On initial inspection this may seem contradictory – that chaste monks can pursue a teaching replete with sexual aphorisms, images and rituals. However, because many of the Tantras follow a non-dualist philosophy, there actually is no contradiction at all. Everything that exists or can be experienced externally also exists and can be experienced internally. So, the apparent gender dualism of male and female also exists internally – we are all spiritually androgenous. And the union experienced during sexual intercourse can also be experienced internally, with the unification of our own masculine and feminine energies; something that can be achieved through a variety of yogic techniques. Indeed, at its intellectual height, Tantric masters were teaching that the internalisation of external rituals was the most superior form of tantric yoga.


However, there may also be practical reasons for practicing celibacy. Within Tantra there is a philosophy that the universe exists on three levels simultaneously: the gross or corporeal level; the subtle; and the supreme or ultimate level. In general terms, the purpose of Tantra is to incorporate the corporeal into a deliberate practice that enables you to transcend into the subtle and ultimately the supreme levels, with the subtle level being distinguished by subtle energy experiences and the supreme level being an enlightened experience of non-duality.


This is particularly complicated when utilising sexual techniques, because sex ordinarily involves sexual gratification, a renewed sense of intimacy and the re-enforcement of relationships. These are firmly within the corporeal realm and should form no part of Tantric sex – but what if one partner is practiced in Tantric techniques and is able to utilise sexual yoga to enhance their subtle and supreme experiences, but the other is less experienced (or not experienced at all) and enters into sexual intercourse with the sole aim of sharing sexual gratification or generating intimacy?


Whilst there is clear evidence of historic female practitioners most of the texts seem to be aimed at men, and it is likely that in medieval India where Tantra flourished there were more male Tantrikas than females. Some of the texts (in particular some of the Buddhist texts) therefore recommend the use of consorts during sexual practices, this way, the male practitioners could engage in sexual yoga without forming any kind of relational attachments. But this seems to sit uncomfortably with the overriding themes of feminine empowerment found in most tantric texts, and so it can be imagined that celibacy and the internalisation of Tantric sexual rituals was the preferred option for many.

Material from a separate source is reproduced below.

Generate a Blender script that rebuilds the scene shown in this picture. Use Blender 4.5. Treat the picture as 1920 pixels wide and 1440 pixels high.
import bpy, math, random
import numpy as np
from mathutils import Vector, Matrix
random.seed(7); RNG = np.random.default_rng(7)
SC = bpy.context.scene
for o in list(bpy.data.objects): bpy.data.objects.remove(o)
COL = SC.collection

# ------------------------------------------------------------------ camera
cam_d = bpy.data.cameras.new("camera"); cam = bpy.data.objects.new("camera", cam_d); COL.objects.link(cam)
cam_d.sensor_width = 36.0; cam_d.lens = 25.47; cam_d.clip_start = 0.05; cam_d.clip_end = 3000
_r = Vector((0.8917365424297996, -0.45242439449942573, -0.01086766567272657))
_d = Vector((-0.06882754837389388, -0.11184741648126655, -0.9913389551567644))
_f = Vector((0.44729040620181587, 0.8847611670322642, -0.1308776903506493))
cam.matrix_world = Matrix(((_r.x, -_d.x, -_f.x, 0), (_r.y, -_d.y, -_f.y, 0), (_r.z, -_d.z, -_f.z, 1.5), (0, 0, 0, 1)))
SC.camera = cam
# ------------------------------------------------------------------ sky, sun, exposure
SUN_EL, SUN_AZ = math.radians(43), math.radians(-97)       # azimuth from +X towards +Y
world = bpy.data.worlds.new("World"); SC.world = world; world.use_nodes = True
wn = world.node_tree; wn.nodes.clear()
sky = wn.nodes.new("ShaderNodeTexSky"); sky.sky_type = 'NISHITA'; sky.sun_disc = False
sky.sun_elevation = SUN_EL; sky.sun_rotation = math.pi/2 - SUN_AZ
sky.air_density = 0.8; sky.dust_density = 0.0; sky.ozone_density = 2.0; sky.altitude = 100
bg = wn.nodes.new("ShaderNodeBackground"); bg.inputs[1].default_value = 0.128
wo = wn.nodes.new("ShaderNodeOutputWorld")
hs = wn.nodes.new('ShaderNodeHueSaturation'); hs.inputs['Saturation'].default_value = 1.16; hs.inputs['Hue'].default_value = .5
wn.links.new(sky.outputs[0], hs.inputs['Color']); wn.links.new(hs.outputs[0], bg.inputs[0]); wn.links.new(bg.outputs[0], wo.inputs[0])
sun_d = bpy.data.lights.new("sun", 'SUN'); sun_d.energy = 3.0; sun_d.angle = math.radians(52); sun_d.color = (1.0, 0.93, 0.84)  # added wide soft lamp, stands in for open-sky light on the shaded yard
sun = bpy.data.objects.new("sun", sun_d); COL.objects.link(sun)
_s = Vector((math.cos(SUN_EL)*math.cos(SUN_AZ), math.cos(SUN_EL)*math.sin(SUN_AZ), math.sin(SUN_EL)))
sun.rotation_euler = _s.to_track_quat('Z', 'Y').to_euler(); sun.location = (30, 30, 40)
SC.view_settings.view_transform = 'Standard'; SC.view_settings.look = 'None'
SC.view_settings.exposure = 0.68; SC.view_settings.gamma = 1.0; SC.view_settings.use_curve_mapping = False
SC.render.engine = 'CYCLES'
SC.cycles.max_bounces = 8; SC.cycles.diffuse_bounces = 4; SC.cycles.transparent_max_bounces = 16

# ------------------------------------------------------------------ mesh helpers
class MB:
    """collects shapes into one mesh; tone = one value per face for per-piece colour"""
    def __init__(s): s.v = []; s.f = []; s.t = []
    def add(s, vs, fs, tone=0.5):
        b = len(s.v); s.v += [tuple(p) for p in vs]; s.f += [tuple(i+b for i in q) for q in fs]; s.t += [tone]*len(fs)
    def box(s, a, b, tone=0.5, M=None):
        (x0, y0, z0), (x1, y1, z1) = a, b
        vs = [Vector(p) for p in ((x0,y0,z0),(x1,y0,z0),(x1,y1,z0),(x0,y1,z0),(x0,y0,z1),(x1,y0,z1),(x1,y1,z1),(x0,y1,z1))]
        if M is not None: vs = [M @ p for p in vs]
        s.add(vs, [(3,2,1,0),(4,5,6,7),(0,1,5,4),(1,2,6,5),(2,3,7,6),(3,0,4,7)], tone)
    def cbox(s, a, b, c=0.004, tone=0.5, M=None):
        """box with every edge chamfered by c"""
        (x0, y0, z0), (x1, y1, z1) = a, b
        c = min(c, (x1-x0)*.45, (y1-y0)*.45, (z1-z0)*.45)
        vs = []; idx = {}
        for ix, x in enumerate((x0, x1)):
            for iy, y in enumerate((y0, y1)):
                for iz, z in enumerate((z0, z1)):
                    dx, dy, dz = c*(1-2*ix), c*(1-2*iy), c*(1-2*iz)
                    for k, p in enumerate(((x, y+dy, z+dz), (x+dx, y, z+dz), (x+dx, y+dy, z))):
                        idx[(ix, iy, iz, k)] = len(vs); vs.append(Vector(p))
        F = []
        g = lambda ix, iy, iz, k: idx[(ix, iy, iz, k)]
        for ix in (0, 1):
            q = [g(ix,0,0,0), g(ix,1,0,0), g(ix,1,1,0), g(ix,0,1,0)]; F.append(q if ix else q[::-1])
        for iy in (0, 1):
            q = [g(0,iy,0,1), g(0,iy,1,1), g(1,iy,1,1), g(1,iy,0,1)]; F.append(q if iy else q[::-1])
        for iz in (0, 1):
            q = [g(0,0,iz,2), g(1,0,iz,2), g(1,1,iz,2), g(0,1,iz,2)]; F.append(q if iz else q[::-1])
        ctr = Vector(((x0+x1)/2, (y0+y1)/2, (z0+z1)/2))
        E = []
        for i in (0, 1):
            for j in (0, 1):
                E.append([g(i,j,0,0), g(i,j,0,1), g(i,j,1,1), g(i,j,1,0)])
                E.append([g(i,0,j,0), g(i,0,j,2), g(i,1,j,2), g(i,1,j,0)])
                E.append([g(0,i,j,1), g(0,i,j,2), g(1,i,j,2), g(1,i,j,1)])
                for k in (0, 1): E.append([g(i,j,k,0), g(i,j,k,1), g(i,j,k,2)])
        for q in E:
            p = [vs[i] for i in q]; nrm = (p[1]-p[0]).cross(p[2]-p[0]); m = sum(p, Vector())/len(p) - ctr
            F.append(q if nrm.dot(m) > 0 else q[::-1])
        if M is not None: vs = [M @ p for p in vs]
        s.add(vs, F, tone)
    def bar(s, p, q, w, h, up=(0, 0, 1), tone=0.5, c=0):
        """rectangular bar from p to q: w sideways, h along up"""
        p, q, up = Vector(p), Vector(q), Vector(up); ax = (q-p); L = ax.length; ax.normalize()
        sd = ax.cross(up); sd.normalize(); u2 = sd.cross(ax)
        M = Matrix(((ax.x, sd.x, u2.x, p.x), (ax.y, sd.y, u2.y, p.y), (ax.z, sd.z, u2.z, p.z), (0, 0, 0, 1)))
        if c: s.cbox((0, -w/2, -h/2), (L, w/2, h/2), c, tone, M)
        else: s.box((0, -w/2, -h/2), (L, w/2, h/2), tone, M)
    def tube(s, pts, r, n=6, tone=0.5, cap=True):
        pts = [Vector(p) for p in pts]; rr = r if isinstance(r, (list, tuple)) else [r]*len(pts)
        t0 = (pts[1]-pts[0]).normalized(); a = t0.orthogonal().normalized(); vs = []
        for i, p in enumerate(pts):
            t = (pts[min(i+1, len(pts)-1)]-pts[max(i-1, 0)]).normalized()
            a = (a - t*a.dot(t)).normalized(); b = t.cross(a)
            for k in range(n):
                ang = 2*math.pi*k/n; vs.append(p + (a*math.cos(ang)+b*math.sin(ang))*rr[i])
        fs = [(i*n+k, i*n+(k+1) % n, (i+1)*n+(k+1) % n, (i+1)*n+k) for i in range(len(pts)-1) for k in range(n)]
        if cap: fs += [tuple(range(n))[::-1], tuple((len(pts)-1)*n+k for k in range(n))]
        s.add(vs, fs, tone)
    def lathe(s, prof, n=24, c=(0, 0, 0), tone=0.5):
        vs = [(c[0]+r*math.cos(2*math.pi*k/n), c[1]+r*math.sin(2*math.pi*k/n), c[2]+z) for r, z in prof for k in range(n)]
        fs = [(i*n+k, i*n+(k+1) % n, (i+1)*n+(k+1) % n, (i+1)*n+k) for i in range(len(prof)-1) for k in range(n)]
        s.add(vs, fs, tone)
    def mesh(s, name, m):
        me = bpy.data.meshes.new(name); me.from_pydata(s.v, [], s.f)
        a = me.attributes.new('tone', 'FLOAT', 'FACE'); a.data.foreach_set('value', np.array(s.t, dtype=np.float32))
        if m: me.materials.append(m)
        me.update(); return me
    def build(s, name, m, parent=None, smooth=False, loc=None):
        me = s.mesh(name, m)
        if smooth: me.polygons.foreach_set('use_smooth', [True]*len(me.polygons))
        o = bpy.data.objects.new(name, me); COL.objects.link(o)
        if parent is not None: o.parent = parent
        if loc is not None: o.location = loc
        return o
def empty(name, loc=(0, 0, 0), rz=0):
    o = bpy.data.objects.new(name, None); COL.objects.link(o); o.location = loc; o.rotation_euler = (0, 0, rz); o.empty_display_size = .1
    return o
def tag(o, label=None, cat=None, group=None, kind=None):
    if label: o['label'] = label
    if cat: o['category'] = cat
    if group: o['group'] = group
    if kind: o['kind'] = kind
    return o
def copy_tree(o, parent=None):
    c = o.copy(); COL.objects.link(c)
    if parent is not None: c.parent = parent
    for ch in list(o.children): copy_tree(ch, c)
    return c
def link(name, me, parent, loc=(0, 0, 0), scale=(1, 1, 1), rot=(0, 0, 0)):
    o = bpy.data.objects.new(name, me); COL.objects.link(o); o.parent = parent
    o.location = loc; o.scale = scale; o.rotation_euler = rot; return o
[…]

This is an issue that may be equally relevant to modern practitioners. Whilst neo-Tantra workshops and retreats abound, many commercialising the practice of “sacred sexuality” and promising more satisfying and intimate relationships, there are relatively few practitioners who seek to utilise sexual intercourse to experience the subtle and supreme levels of existence. Consequently, the chances of two consensual and sufficiently adept Tantrikas being able to engage in Tantric sex are relatively slim. For many then, internalisation may be the most practical method of employing Tantric sexual rituals to enhance their subtle body experience.


Does this mean that eco-tantric practitioners should be celibate? I suppose it’s a matter of personal choice. Most Tantras make no mention of sexual intercourse – and therefore cast no judgement upon it. Of course, if you don’t want to engage in sexual intercourse that risks re-affirming the corporeal level of existence, you could still practice sexual yoga techniques whenever you have sex, even if your partner isn’t into Tantra. Somehow though it feels wrong, to me at least, to privately practice Tantric sexual yoga if my partner is hoping to strengthen our relationship or increase intimacy – values that run contrary to Tantric principles of non-attachment.


From this perspective, celibacy is not an asceticism, it is a choice. We do not have to utilise every Tantric technique to gain access to the subtle and the supreme, but we should, wherever possible, seek to transform our corporeal experiences into Tantric ones.


So, despite the stereotype, you can be celibate and still consider yourself a Tantrika!